Union federation Cosatu has submitted a formal response to the National Treasury’s economic reform paper saying that it will increase conflict in the labour market and should be submitted to the National Economic Development and Labour Council (Nedlac) for discussion, urgently.

Cosatu also says it disagrees strongly with a number of the policy recommendations, such as exemption for small and medium enterprises (SMEs) from the national minimum wage and the privatisation of Eskom power stations. A policy intervention that relies on “starvation wages” of workers will not result in economic growth and job creation, it says.

The deadline for comments on the paper was September 15, which was met by Cosatu, some government departments and some business organisations. The ANC, which has said it still intends to comment, began a process of discussion this week.

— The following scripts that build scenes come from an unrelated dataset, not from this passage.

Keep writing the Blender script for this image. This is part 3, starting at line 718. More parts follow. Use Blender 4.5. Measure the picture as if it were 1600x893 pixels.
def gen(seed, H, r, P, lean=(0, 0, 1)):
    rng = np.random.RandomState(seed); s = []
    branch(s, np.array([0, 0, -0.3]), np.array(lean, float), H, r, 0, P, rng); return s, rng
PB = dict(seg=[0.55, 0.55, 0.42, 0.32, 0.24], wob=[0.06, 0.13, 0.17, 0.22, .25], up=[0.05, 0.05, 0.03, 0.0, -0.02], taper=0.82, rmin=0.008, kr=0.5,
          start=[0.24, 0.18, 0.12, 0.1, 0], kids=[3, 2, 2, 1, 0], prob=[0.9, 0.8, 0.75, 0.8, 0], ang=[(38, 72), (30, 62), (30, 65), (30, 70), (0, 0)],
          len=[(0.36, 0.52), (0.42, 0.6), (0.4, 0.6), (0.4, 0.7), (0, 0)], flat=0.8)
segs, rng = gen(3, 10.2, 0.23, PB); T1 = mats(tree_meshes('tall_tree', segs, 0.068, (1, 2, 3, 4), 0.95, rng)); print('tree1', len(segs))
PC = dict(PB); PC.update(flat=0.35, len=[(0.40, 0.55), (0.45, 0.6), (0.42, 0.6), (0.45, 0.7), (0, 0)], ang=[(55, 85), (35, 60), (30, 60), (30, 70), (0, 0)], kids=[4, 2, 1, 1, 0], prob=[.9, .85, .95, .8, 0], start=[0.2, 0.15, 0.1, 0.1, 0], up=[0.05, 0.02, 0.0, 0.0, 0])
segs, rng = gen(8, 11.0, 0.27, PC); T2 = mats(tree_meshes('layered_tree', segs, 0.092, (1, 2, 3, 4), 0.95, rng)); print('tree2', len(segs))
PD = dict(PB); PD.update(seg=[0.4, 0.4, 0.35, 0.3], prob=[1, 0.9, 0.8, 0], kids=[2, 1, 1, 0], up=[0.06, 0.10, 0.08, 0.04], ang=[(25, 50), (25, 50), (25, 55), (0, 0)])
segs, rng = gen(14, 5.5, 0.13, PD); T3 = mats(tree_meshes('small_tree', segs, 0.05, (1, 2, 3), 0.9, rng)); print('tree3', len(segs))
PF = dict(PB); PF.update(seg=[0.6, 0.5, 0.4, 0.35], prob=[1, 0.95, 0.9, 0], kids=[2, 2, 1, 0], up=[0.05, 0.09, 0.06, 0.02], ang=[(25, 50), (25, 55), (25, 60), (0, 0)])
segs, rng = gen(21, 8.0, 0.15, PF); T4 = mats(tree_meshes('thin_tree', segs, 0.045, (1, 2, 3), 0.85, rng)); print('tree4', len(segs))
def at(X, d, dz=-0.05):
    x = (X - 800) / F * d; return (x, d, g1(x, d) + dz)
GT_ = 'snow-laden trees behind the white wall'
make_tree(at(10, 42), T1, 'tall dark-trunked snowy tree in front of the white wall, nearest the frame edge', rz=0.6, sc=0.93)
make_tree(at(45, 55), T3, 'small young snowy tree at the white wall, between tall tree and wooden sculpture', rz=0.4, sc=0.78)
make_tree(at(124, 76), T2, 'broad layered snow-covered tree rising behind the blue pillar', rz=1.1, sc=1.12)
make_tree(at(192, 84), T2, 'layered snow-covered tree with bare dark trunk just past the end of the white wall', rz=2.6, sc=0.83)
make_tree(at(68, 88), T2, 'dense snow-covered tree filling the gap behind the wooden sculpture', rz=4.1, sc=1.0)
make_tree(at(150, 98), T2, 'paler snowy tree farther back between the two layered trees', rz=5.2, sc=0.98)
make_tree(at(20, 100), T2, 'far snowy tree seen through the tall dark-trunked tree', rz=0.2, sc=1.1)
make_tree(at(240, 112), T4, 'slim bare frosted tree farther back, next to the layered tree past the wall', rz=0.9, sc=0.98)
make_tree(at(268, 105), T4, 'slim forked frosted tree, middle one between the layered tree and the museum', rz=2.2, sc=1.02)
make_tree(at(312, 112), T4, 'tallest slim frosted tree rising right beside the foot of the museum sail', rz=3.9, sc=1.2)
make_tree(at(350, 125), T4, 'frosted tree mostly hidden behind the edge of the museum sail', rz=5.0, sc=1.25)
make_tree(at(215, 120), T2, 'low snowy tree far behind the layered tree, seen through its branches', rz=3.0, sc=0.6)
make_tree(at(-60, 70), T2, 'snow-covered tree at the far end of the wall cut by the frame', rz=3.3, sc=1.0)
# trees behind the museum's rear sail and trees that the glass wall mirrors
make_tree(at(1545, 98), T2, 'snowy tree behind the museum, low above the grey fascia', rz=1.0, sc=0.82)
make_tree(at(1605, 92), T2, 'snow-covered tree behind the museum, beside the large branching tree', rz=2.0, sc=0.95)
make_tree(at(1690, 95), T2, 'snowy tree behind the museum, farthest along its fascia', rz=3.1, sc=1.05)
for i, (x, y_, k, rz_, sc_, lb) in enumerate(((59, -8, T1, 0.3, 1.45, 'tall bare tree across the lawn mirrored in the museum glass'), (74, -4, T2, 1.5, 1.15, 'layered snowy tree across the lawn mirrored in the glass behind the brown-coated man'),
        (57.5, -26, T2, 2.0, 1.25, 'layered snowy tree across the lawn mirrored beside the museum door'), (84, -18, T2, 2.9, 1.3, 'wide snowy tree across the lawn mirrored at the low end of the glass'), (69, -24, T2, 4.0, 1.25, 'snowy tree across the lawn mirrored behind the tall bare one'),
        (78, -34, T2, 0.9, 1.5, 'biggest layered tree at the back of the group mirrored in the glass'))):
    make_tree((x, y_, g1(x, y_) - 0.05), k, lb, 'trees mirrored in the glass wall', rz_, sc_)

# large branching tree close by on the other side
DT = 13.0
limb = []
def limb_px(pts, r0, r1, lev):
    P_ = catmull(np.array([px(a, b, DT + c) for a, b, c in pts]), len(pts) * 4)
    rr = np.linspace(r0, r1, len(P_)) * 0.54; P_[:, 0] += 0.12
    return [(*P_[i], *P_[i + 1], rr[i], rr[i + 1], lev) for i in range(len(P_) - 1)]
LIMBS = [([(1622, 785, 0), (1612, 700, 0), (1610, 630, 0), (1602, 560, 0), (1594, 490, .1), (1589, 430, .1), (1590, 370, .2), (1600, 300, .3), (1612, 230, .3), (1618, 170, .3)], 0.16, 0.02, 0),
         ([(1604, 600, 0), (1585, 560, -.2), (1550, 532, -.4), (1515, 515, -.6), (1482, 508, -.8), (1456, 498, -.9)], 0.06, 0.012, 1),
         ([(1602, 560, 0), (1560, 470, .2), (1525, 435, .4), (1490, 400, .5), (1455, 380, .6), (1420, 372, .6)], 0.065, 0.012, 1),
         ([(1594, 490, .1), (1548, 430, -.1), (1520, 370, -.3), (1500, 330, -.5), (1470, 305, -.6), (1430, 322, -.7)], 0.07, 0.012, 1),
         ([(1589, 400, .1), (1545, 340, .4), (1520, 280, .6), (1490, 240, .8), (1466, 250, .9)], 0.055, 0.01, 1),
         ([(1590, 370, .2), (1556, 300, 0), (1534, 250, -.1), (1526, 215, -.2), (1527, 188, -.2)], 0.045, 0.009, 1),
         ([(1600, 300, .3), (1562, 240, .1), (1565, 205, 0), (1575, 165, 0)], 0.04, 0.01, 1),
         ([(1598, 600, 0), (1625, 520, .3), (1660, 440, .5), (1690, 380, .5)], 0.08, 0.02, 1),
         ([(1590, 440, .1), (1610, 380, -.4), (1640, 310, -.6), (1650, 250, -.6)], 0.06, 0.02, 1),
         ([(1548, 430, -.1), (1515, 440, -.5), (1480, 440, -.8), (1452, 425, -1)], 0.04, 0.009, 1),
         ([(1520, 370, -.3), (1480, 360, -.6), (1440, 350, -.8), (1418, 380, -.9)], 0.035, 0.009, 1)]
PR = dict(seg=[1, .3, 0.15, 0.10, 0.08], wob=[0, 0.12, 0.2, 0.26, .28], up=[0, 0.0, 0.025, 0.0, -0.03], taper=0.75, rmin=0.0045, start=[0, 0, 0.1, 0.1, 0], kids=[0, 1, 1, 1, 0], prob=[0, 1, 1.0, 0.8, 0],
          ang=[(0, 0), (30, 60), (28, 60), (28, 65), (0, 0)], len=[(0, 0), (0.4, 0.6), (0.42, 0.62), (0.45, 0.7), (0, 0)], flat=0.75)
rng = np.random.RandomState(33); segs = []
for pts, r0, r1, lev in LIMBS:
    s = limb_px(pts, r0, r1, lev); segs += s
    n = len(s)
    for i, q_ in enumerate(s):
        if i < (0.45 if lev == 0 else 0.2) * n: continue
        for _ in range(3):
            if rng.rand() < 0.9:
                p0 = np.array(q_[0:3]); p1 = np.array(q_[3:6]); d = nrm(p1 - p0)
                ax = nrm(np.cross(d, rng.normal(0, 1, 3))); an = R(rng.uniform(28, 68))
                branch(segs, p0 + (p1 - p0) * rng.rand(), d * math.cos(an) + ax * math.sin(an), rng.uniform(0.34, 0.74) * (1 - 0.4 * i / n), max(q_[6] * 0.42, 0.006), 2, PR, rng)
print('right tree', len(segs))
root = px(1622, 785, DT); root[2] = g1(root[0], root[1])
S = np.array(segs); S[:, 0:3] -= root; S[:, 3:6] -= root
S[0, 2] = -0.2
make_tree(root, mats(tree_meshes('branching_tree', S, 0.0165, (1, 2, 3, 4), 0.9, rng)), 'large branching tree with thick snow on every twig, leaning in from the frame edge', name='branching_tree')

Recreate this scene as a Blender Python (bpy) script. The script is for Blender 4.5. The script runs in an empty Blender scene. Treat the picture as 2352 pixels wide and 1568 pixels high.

The paper will be discussed at a meeting of the economic transformation committee on Friday September 20 and by the national executive committee (NEC) at the end of the month.

Cosatu says it is particularly aggrieved by the lack of process followed by finance minister Tito Mboweni in releasing the paper and his failure to take into consideration the processes at Nedlac, which resulted in the job summit agreement last year. In a review of the job summit earlier this year, President Cyril Ramaphosa committed to monthly meetings with the government and the social partners. 

“These meetings are convened by the president. The Treasury is part of these processes. The paper directly contradicts, conflicts with, confuses and undermines these collective approaches. Many of the very issues raised in the paper have, in fact, [been] or are being engaged [with] in these Nedlac processes,” it says in its submission.

It is also an act of “bad faith and extreme provocation” that the Treasury, which was part of the negotiations in Nedlac, [which agreed to] to a national minimum wage should now “seek their unilateral collapse”.

Cosatu also criticises the Treasury paper for its limited focus on micro-economic reforms when there is a need for macro-economic policy changes that could ignite growth.

“Does the Treasury seriously expect the economy to grow without any macro-economic policy changes? Surely after 25 years of the same policies and a resultant 40% unemployment rate, it realises that it cannot retain the same macro-economic policies and expect different results?”